Written exercise -> Transcribe the listing below word for word.

Data block ->

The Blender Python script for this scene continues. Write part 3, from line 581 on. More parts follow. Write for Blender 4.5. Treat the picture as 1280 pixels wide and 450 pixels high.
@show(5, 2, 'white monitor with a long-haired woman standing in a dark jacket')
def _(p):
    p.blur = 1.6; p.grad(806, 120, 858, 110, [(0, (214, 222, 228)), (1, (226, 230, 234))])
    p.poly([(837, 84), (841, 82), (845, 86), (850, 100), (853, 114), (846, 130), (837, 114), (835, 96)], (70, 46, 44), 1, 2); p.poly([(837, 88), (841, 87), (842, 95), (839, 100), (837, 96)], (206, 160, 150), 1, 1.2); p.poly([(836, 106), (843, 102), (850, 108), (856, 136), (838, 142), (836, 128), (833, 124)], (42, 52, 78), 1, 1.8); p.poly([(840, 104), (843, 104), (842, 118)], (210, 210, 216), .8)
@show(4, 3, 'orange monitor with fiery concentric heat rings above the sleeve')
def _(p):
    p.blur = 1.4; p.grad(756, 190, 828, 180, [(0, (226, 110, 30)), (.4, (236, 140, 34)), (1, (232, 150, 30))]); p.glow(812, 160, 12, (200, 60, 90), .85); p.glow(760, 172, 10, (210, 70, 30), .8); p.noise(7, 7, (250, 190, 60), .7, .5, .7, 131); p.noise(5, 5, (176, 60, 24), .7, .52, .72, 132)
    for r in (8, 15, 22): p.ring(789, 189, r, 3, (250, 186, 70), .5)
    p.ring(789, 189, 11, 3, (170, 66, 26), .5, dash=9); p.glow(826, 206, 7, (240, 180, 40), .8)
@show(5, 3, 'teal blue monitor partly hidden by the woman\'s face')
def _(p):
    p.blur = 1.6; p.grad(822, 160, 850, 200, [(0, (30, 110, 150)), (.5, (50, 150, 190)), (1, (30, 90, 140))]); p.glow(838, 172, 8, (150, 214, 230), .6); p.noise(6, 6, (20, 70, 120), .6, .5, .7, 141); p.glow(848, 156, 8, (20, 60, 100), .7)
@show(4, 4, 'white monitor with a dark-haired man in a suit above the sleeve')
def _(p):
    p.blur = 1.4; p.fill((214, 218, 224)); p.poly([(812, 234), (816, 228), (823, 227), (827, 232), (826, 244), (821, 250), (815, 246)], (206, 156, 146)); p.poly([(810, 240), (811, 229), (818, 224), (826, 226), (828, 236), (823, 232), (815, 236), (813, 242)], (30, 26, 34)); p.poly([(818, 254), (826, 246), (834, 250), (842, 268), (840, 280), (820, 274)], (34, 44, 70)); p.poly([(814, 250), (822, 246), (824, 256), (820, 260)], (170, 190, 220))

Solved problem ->
The Blender Python script for this scene continues. Write part 3, from line 581 on. More parts follow. Write for Blender 4.5. Treat the picture as 1280 pixels wide and 450 pixels high.
@show(5, 2, 'white monitor with a long-haired woman standing in a dark jacket')
def _(p):
    p.blur = 1.6; p.grad(806, 120, 858, 110, [(0, (214, 222, 228)), (1, (226, 230, 234))])
    p.poly([(837, 84), (841, 82), (845, 86), (850, 100), (853, 114), (846, 130), (837, 114), (835, 96)], (70, 46, 44), 1, 2); p.poly([(837, 88), (841, 87), (842, 95), (839, 100), (837, 96)], (206, 160, 150), 1, 1.2); p.poly([(836, 106), (843, 102), (850, 108), (856, 136), (838, 142), (836, 128), (833, 124)], (42, 52, 78), 1, 1.8); p.poly([(840, 104), (843, 104), (842, 118)], (210, 210, 216), .8)
@show(4, 3, 'orange monitor with fiery concentric heat rings above the sleeve')
def _(p):
    p.blur = 1.4; p.grad(756, 190, 828, 180, [(0, (226, 110, 30)), (.4, (236, 140, 34)), (1, (232, 150, 30))]); p.glow(812, 160, 12, (200, 60, 90), .85); p.glow(760, 172, 10, (210, 70, 30), .8); p.noise(7, 7, (250, 190, 60), .7, .5, .7, 131); p.noise(5, 5, (176, 60, 24), .7, .52, .72, 132)
    for r in (8, 15, 22): p.ring(789, 189, r, 3, (250, 186, 70), .5)
    p.ring(789, 189, 11, 3, (170, 66, 26), .5, dash=9); p.glow(826, 206, 7, (240, 180, 40), .8)
@show(5, 3, 'teal blue monitor partly hidden by the woman\'s face')
def _(p):
    p.blur = 1.6; p.grad(822, 160, 850, 200, [(0, (30, 110, 150)), (.5, (50, 150, 190)), (1, (30, 90, 140))]); p.glow(838, 172, 8, (150, 214, 230), .6); p.noise(6, 6, (20, 70, 120), .6, .5, .7, 141); p.glow(848, 156, 8, (20, 60, 100), .7)
@show(4, 4, 'white monitor with a dark-haired man in a suit above the sleeve')
def _(p):
    p.blur = 1.4; p.fill((214, 218, 224)); p.poly([(812, 234), (816, 228), (823, 227), (827, 232), (826, 244), (821, 250), (815, 246)], (206, 156, 146)); p.poly([(810, 240), (811, 229), (818, 224), (826, 226), (828, 236), (823, 232), (815, 236), (813, 242)], (30, 26, 34)); p.poly([(818, 254), (826, 246), (834, 250), (842, 268), (840, 280), (820, 274)], (34, 44, 70)); p.poly([(814, 250), (822, 246), (824, 256), (820, 260)], (170, 190, 220))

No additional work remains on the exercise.